## [Short problem]
Your task is to copy the listing exactly, with the pictures left out.

## [Raw data]
=====
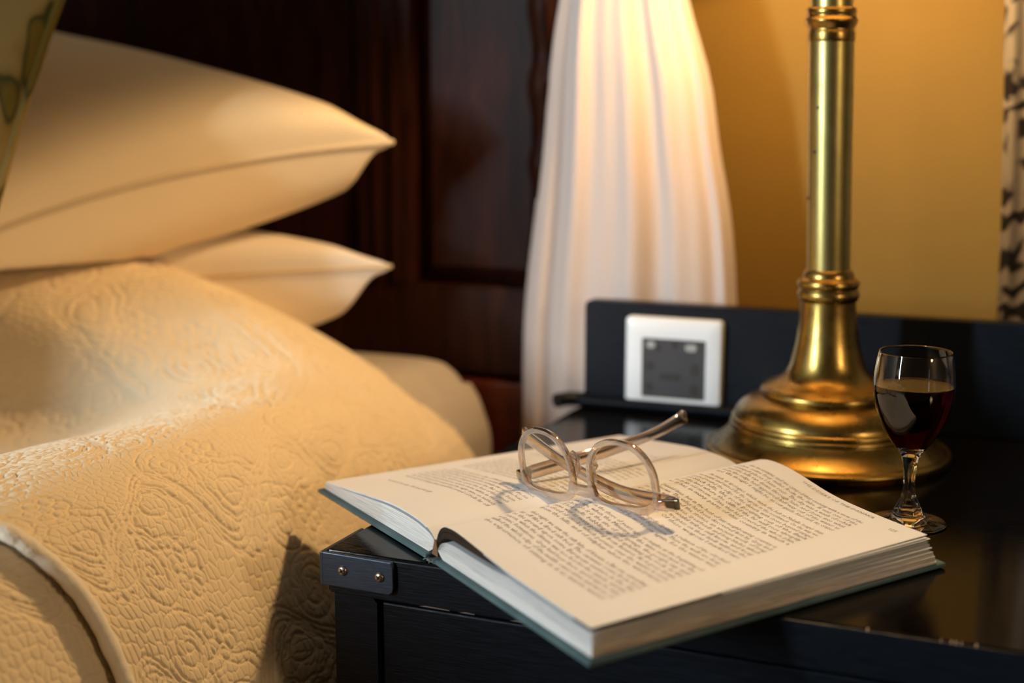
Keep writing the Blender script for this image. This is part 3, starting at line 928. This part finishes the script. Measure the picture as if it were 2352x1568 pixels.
# end pieces, hinges and temples
def tcurve(pts, n=8):
    return [tuple(q) for q in np.array(smooth_prof([tuple(p) for p in pts], n))]
hL, hR = gl(-ghw + .002, ghy, 0), gl(ghw - .002, ghy, 0)
for s, h in ((-1, hL), (1, hR)):
    path = [gl(s * (gcx + ga * .86), -.0145, 0), gl(s * (gcx + ga * .99), ghy, -.0002), gl(s * (ghw - .003), ghy, -.0010), gl(s * ghw, ghy, -.0028)]
    sweep('end_piece', tcurve(path, 4), rrect(.0042, .0076, .0014), 'acetate', sp_o, up=tuple(GYv))
    for q in range(3):
        p = gl(s * (ghw - .0032), ghy + (q - 1) * .0023, -.0040)
        sweep('hinge_barrel', [tuple(p - GYv * .0011), tuple(p + GYv * .0011)], circ(.0023, 10), 'hinge', sp_o, up=tuple(GNn))
    p0, p1 = gl(s * (ghw - .0055), ghy, -.0024), gl(s * (ghw + .0026), ghy, -.0034)
    sweep('hinge_plate', [tuple(p0), tuple(p1)], rrect(.0030, .0066, .0008), 'hinge', sp_o, up=tuple(GYv))
TL = [gl(-ghw + .001, ghy, -.0045), np.array([.0965, .1325, .0300]), np.array([.1216, .1660, .0350]), np.array([.1400, .1990, .0400]), np.array([.1500, .2190, .0455]), np.array([.1545, .2265, .0480])]
TR = [gl(ghw - .001, ghy, -.0045), np.array([.1640, .0700, .0345]), np.array([.1290, .0925, .0372]), np.array([.1010, .1090, .0430]), np.array([.0800, .1210, .0490]), np.array([.0748, .1240, .0500])]
for nm, T in (('temple', TL), ('temple', TR)):
    pth = tcurve(T, 7)
    n = len(pth)
    sc = []
    for i in range(n):
        q = i / (n - 1)
        w = interp(q, [0, .08, .3, .55, .8, .93, 1.0], [1.05, 1.3, 1.3, 1.0, 1.15, 1.5, .9])
        sc.append((1.0 if q < .9 else 1.0 - .5 * (q - .9) / .1, w))
    t_ = sweep(nm, pth, rrect(.0034, .0072, .0011), 'temple', sp_o, scale=sc)
    core = pth[2:int(n * .62)]
    sweep('core_wire', core, circ(.0005, 6, .0011), 'hinge', t_)
    p = Vector(pth[0]); d = (Vector(pth[2]) - Vector(pth[0])).normalized()
    sweep('hinge_leaf', [p - d * .0015, p + d * .0050], rrect(.0040, .0060, .0008), 'hinge', t_)

# ------------------------------------------------------------------ bed: frame, mattress
bed = thing('headboard', W((-1.1, .05, -ZT)), 'dark mahogany panelled headboard with a turned post behind the pillows', 'headboard')
HB = .072          # headboard front plane in the wall frame
def hb(name, x0, x1, z0, z1, y0, y1, mat='wood', bev=.002, par=None):
    return box(name, (x0, y0, z0), (x1, y1, z1), mat, par or bed, bevel=bev, xf=W)
hb('back_board', -2.0, -.045, -.55, .95, HB + .028, HB + .040)
hb('bottom_rail', -2.0, -.062, .004, .088, HB + .004, HB + .028)
hb('lower_rail', -2.0, -.045, -.30, -.0015, HB - .004, HB + .028, 'lit_wood')
hb('top_rail', -2.0, -.062, .78, .95, HB + .004, HB + .028)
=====
## [Task result]
Keep writing the Blender script for this image. This is part 3, starting at line 928. This part finishes the script. Measure the picture as if it were 2352x1568 pixels.
# end pieces, hinges and temples
def tcurve(pts, n=8):
    return [tuple(q) for q in np.array(smooth_prof([tuple(p) for p in pts], n))]
hL, hR = gl(-ghw + .002, ghy, 0), gl(ghw - .002, ghy, 0)
for s, h in ((-1, hL), (1, hR)):
    path = [gl(s * (gcx + ga * .86), -.0145, 0), gl(s * (gcx + ga * .99), ghy, -.0002), gl(s * (ghw - .003), ghy, -.0010), gl(s * ghw, ghy, -.0028)]
    sweep('end_piece', tcurve(path, 4), rrect(.0042, .0076, .0014), 'acetate', sp_o, up=tuple(GYv))
    for q in range(3):
        p = gl(s * (ghw - .0032), ghy + (q - 1) * .0023, -.0040)
        sweep('hinge_barrel', [tuple(p - GYv * .0011), tuple(p + GYv * .0011)], circ(.0023, 10), 'hinge', sp_o, up=tuple(GNn))
    p0, p1 = gl(s * (ghw - .0055), ghy, -.0024), gl(s * (ghw + .0026), ghy, -.0034)
    sweep('hinge_plate', [tuple(p0), tuple(p1)], rrect(.0030, .0066, .0008), 'hinge', sp_o, up=tuple(GYv))
TL = [gl(-ghw + .001, ghy, -.0045), np.array([.0965, .1325, .0300]), np.array([.1216, .1660, .0350]), np.array([.1400, .1990, .0400]), np.array([.1500, .2190, .0455]), np.array([.1545, .2265, .0480])]
TR = [gl(ghw - .001, ghy, -.0045), np.array([.1640, .0700, .0345]), np.array([.1290, .0925, .0372]), np.array([.1010, .1090, .0430]), np.array([.0800, .1210, .0490]), np.array([.0748, .1240, .0500])]
for nm, T in (('temple', TL), ('temple', TR)):
    pth = tcurve(T, 7)
    n = len(pth)
    sc = []
    for i in range(n):
        q = i / (n - 1)
        w = interp(q, [0, .08, .3, .55, .8, .93, 1.0], [1.05, 1.3, 1.3, 1.0, 1.15, 1.5, .9])
        sc.append((1.0 if q < .9 else 1.0 - .5 * (q - .9) / .1, w))
    t_ = sweep(nm, pth, rrect(.0034, .0072, .0011), 'temple', sp_o, scale=sc)
    core = pth[2:int(n * .62)]
    sweep('core_wire', core, circ(.0005, 6, .0011), 'hinge', t_)
    p = Vector(pth[0]); d = (Vector(pth[2]) - Vector(pth[0])).normalized()
    sweep('hinge_leaf', [p - d * .0015, p + d * .0050], rrect(.0040, .0060, .0008), 'hinge', t_)

# ------------------------------------------------------------------ bed: frame, mattress
bed = thing('headboard', W((-1.1, .05, -ZT)), 'dark mahogany panelled headboard with a turned post behind the pillows', 'headboard')
HB = .072          # headboard front plane in the wall frame
def hb(name, x0, x1, z0, z1, y0, y1, mat='wood', bev=.002, par=None):
    return box(name, (x0, y0, z0), (x1, y1, z1), mat, par or bed, bevel=bev, xf=W)
hb('back_board', -2.0, -.045, -.55, .95, HB + .028, HB + .040)
hb('bottom_rail', -2.0, -.062, .004, .088, HB + .004, HB + .028)
hb('lower_rail', -2.0, -.045, -.30, -.0015, HB - .004, HB + .028, 'lit_wood')
hb('top_rail', -2.0, -.062, .78, .95, HB + .004, HB + .028)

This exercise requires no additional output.